El castillo de Barba Azul de Béla Bartók
Ópera en un acto. Libreto de Béla Balász. El poeta ha intentado abarcar nada menos que las cuestiones fundamentales de la vida humana y la eterna lucha de los sexos en una acción extraña, protagonizada sólo por dos personajes. Judith, impulsada por un ardiente amor, ha seguido a Barba Azul a su castillo.
Allí, Judith conoce todos los misterios del alma humana que todavía eran extraños para su juventud. Pide y obtiene de su amado las llaves de siete puertas misteriosas, y las abre una por una. Detrás de la primera hay una cámara de tortura: son los tormentos del propio Barba Azul los que están encerrados allí. Detrás de la segunda puerta hay un depósito de armas, las del hombre en la lucha cotidiana por la vida. A continuación se pone al descubierto un tesoro, pero todas las joyas están manchadas de sangre: el hombre no puede lograr nada en este mundo sin hacer daño. Luego Judith ve un magnífico jardín detrás de la cuarta puerta; pero cuando mira más de cerca, la tierra, de la que brotan los árboles y las flores, está impregnada de sangre. La quinta puerta muestra un amplio paisaje; surge de él un torrente de luz cegadora, pero una nube que se extiende sobre él parece arrojar sombras tenebrosas, teñidas de sangre. Detrás de la sexta puerta hay un mar: son las lágrimas, los dolores secretos de una vida. Barba Azul entrega las llaves a Judith, que lo apremia, con una vacilación creciente; desea abrazarla y por medio de su amor escapar de su pasado. Sin embargo, Judith, a causa de su inclinación por este hombre extraño (que en realidad es el arquetipo del hombre), y tal vez por el eterno deseo femenino de redimirlo, le pide también la última llave. Y de esta manera descubre en el séptimo aposento a las mujeres anteriores de Barba Azul: las amantes de su mañana, de su mediodía y de su tarde. Mientras Barba Azul le pone el manto de estrellas y la diadema de la noche, Judith se sitúa en la fila de sus predecesoras. De este modo Barba Azul se queda solo, tal como estuvo y estará siempre.
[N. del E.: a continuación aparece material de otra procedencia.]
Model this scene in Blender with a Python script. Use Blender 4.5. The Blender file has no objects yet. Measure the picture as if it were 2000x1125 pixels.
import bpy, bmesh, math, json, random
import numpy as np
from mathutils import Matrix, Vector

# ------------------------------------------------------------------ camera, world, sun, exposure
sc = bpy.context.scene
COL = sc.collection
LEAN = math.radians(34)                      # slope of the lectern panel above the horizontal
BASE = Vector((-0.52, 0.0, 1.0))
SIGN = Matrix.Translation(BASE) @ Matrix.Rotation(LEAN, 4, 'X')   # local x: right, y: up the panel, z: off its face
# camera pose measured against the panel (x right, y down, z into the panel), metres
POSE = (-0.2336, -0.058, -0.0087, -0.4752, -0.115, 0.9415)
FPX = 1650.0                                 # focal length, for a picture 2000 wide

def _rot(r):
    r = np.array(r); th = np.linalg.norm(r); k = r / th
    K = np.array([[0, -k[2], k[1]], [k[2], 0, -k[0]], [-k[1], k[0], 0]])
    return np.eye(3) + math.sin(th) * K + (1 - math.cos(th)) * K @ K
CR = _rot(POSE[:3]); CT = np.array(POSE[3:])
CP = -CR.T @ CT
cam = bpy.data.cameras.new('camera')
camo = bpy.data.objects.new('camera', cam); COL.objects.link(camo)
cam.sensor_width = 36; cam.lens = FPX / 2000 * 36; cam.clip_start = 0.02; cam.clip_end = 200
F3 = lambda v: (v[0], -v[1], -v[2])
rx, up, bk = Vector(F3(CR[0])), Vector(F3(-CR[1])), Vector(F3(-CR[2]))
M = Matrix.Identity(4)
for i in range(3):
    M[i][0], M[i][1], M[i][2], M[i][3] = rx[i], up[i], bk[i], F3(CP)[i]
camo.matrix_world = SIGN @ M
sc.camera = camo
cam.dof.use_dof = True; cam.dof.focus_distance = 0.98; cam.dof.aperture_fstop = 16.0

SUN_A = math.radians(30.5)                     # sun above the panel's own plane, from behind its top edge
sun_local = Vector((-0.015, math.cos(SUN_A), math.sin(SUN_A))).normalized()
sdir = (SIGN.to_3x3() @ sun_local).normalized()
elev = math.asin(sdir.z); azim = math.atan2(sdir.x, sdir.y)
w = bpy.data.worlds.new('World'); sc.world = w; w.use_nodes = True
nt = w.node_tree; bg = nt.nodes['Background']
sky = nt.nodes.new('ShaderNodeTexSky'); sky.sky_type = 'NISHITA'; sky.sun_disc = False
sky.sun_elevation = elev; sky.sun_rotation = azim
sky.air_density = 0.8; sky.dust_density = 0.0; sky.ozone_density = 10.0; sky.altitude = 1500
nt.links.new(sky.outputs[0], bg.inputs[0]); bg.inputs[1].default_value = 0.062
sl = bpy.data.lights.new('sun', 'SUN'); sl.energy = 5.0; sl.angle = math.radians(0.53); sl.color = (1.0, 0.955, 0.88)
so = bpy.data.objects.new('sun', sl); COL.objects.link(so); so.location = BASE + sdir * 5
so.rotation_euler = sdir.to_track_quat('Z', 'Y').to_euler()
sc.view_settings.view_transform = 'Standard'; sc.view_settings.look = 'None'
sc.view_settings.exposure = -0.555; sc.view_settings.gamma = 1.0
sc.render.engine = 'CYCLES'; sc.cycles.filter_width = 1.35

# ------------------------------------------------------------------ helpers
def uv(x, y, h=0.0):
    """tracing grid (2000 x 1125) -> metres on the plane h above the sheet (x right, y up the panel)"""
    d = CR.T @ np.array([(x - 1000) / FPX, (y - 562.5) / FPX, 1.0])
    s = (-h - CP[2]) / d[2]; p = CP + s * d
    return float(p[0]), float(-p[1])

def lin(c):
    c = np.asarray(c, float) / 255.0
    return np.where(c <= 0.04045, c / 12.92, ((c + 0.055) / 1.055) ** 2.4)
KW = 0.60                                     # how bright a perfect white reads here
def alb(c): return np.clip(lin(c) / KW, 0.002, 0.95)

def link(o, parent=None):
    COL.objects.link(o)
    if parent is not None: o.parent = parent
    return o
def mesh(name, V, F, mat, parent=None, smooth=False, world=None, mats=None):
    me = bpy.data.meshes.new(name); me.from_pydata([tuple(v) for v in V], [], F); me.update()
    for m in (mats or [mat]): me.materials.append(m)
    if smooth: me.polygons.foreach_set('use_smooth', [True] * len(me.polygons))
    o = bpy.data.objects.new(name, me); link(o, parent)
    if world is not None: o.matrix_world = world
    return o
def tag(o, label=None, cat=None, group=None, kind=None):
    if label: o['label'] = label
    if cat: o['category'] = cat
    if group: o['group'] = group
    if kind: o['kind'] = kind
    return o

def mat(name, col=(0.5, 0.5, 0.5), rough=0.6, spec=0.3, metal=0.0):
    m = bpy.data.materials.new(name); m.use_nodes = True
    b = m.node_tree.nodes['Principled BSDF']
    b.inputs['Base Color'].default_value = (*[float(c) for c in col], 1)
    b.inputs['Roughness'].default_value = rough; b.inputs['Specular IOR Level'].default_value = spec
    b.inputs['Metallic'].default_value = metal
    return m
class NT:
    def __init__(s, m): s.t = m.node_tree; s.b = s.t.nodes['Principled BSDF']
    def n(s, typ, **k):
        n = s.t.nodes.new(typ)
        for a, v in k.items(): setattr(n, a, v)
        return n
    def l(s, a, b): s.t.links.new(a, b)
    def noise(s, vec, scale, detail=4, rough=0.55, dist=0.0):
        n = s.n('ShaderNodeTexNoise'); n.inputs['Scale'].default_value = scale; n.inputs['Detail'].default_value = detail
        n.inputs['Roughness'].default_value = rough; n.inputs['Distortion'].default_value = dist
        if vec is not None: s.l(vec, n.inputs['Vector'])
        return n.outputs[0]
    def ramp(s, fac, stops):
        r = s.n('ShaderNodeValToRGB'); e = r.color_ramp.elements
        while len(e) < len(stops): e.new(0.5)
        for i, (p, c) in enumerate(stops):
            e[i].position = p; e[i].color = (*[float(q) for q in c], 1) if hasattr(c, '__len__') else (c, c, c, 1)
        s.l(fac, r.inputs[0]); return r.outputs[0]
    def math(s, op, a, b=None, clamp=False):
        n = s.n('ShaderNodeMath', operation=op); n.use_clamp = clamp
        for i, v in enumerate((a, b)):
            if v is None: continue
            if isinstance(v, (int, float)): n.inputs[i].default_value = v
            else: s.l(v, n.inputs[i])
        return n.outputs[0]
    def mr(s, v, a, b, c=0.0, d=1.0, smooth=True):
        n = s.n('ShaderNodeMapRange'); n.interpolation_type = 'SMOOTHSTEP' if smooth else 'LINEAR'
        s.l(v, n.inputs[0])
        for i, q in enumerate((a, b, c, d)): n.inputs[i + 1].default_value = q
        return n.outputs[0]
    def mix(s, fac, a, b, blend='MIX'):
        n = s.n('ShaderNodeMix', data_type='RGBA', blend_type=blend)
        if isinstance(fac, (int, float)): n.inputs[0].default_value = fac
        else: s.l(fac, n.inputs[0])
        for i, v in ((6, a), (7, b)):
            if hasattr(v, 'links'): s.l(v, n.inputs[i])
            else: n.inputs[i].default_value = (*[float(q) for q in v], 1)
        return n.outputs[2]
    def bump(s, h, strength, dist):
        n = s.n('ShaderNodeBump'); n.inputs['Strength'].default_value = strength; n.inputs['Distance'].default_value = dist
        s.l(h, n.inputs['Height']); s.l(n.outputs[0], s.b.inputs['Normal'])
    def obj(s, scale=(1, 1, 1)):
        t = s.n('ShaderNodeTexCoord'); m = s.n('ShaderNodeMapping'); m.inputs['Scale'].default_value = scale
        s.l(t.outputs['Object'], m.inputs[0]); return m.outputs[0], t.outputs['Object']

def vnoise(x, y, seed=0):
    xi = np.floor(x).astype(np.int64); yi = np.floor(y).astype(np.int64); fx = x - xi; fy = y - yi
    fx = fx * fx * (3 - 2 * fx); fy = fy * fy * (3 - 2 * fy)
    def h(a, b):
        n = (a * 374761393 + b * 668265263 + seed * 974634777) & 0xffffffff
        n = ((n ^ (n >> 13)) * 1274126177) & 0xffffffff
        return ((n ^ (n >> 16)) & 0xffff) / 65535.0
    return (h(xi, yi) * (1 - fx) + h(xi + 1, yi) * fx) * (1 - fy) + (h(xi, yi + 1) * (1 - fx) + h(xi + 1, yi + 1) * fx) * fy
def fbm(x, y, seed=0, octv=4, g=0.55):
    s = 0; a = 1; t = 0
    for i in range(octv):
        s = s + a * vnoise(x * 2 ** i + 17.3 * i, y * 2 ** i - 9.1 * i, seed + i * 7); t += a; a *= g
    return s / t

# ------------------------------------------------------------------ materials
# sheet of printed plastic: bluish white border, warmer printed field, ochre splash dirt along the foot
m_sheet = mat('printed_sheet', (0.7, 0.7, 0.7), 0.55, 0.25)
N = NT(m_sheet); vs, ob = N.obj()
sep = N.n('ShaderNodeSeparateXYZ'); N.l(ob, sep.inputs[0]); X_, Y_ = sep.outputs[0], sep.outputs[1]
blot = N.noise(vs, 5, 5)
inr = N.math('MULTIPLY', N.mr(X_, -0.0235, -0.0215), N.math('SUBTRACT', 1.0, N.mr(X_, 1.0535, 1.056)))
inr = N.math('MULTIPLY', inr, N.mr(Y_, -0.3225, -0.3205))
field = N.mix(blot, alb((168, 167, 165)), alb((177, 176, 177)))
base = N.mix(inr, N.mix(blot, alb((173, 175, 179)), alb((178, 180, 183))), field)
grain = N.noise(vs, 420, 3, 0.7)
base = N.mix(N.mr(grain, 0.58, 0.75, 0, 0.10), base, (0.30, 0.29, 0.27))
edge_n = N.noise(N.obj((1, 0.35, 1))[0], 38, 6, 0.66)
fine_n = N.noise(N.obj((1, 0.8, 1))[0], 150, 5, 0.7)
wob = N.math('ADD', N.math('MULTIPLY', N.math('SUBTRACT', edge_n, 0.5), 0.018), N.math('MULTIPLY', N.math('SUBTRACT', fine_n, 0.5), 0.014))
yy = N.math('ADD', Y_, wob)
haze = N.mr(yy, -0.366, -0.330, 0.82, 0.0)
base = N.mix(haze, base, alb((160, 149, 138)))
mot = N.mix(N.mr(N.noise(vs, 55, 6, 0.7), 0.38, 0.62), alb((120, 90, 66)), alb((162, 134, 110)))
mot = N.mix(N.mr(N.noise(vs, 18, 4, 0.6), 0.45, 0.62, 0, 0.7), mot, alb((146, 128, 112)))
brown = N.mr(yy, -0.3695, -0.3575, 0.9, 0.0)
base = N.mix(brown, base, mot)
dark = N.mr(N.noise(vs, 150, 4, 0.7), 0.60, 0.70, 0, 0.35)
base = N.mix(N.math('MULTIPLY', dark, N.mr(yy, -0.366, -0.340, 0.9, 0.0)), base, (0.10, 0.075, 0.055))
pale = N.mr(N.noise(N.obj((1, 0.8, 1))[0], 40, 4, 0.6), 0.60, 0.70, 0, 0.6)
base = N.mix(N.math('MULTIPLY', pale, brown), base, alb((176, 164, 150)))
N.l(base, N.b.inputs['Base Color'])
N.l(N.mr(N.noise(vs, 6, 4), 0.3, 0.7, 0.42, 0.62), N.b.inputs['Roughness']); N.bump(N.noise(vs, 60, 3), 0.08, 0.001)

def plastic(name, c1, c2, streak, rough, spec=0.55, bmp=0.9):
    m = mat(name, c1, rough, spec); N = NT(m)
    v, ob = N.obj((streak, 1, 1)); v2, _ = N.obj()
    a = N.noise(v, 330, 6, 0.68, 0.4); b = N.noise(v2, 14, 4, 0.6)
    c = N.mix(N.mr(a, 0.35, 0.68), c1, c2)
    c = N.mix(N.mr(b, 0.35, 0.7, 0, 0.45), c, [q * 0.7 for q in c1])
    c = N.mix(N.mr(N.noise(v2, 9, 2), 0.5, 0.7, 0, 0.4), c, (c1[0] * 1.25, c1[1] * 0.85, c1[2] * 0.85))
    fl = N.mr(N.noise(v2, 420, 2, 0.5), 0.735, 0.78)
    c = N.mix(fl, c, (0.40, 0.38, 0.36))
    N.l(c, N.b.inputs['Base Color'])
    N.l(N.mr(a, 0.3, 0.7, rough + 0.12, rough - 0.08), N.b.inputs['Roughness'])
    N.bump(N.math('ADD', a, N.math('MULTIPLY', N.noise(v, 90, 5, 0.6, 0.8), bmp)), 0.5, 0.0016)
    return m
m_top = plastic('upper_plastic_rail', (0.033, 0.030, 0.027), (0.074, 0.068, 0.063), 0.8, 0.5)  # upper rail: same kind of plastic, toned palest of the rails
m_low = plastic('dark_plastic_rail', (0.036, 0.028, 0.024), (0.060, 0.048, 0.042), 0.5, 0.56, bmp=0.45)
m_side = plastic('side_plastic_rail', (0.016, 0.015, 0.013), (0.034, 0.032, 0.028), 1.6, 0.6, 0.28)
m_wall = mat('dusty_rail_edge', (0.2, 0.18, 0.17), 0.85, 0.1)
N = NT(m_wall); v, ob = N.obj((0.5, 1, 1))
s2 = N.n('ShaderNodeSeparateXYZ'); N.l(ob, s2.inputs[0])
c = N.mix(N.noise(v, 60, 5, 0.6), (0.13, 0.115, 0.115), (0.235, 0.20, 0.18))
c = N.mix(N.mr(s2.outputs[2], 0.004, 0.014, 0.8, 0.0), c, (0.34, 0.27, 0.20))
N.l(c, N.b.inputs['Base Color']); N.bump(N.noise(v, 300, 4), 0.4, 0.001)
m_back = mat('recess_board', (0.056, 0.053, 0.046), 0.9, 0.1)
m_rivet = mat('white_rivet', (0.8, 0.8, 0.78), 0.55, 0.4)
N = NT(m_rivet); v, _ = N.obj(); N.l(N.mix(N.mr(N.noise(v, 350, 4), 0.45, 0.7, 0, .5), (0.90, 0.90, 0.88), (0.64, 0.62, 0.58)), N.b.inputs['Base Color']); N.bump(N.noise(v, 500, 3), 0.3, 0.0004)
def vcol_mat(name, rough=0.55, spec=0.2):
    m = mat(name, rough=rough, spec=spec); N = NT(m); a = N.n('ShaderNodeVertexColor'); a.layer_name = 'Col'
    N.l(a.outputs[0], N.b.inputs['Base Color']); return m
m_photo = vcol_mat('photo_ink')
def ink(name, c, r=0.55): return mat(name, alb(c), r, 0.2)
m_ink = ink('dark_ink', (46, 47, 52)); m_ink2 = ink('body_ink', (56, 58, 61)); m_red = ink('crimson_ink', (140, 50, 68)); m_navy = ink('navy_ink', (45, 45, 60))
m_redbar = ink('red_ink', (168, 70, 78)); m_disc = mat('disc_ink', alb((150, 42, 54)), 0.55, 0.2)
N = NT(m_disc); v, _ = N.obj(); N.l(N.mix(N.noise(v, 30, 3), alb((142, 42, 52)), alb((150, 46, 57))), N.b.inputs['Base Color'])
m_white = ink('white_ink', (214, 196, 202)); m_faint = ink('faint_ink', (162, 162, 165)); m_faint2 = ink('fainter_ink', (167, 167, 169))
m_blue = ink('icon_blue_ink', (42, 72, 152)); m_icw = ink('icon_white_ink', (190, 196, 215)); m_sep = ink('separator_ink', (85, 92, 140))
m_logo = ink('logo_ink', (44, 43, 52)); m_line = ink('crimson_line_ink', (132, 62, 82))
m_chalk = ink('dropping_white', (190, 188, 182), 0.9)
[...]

No es una ópera convencional. No hay obertura, arias ni dúos. En el año en que compuso esta ópera (1911), el joven Bartók estaba, como era de prever, cerca del impresionismo de Debussy. Los refinados colores de la orquesta, los sonidos extraños, que iluminan los profundos procesos del alma, la declamación intensa: todo esto es herencia del impresionismo y al mismo tiempo auténtica propiedad de Bartók, que con esta ópera, desconocida durante mucho tiempo, escribió una obra maestra. El estreno en Budapest, el 24 de marzo de 1918, último año de la guerra, fue una hazaña. Esta obra profunda nunca será una ópera para el gran público; pero sí tal vez un hito en la historia del teatro musical de nuestro tiempo.
Béla Bartók (1881-1945)
El más grande compositor húngaro de la primera mitad de nuestro siglo se ha convertido con sorprendente rapidez en un clásico. Indiferente a las consignas de su época, siguió el camino de un verdadero músico; nunca perdió la estrecha relación con las melodías populares de su patria y creó un estilo propio empleando muy libremente la tonalidad, sin abandonarla del todo. Quizá los impulsos más importantes de su estilo procedan del ritmo. Las producciones más logradas de Bartók están fuera del tema de este libro, en el ámbito de la música orquestal y de la música instrumental en general. Se presentó en el campo de la escena con dos ballets-pantomima (El príncipe de madera, 1916, y El mandarín maravilloso, 1919), y con la ópera breve El castillo de Barba Azul. El compositor nació el 25 de marzo de 1881 en Nagyszentmiklós, en el sur de Hungría, y murió el 26 de septiembre de 1945 en Nueva York, en las circunstancias vejatorias de la emigración.